The long-standing problem
There was, however, a snag: the EU saw heritage merely as ‘culture’, and excluded it from the EU Directives, like the Habitats Directive, on which Defra based funding under the Common Agriculture Policy. Heritage was funded, but only after relentless pressure from the CLA, the Heritage Alliance and Historic England. However, this was only on a small scale and not enough to arrest the decline.
Surely leaving the EU has solved the problem?
Yes, in theory. The government’s intention to transfer funding to ‘environmental public goods’ does create a huge increase in that budget, some of which could be spent on heritage. And at least parts of Defra have now been persuaded to see heritage as a component of the environment like any other, and have put heritage into the 25-Year Environment Plan, the Agriculture Act, and draft versions of the future Environmental Land Management (ELM) schemes.
Unfortunately, however, there also seems to be an ‘old Defra’ which has not moved on, for which heritage remains merely ‘culture’ and not part of the environment at all. It has succeeded in excluding heritage from the flagship Environment Bill, and the Defra minister in the Lords, Lord Goldsmith, claimed on 23 June that funding heritage “is not something that Defra has done or can do”, despite Defra doing this since 1987.
Progress - and how you can help!
After much lobbying, government said, importantly, in the Lords on 8 September that “the new ELM will allocate money for heritage”, acknowledging that “Defra’s countryside stewardship programme has proven very successful for heritage”. But relentless CLA pressure will be needed to get this to happen.

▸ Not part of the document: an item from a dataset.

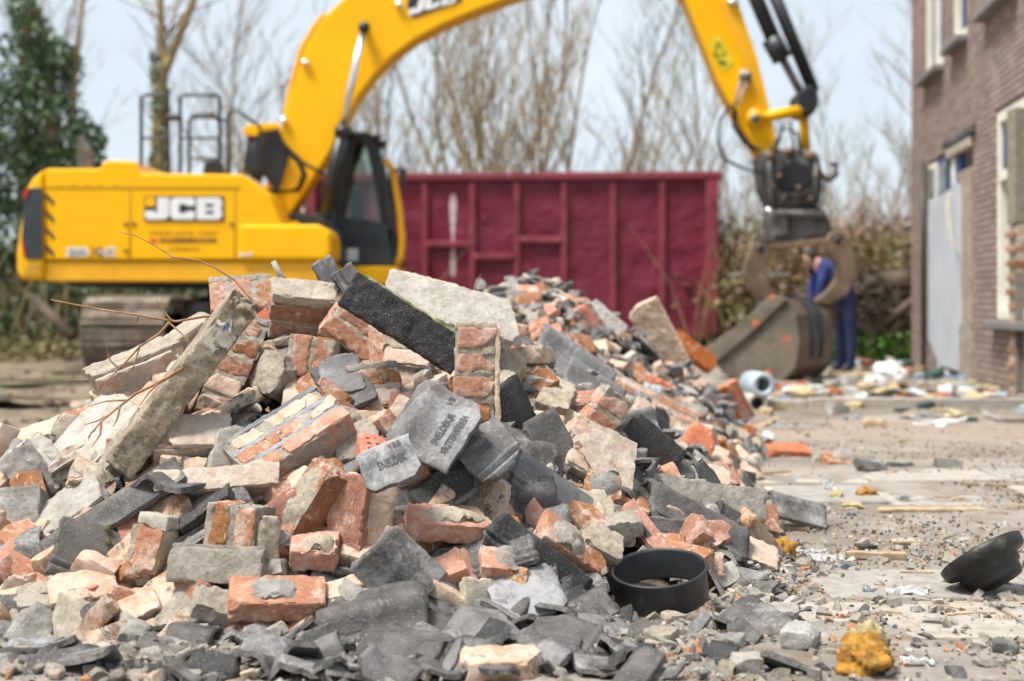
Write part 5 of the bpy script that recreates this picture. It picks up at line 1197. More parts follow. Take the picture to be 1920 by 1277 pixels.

In the meantime, members can help considerably by taking up the heritage options in Countryside Stewardship will demonstrate both demand, and effectiveness. It is open until 2024.
Painting the picture
These images show four examples of landscape heritage at risk - traditional farm buildings, a kiln, and a stone wall. This is only an infinitesimally-small sample of all landscape heritage at risk.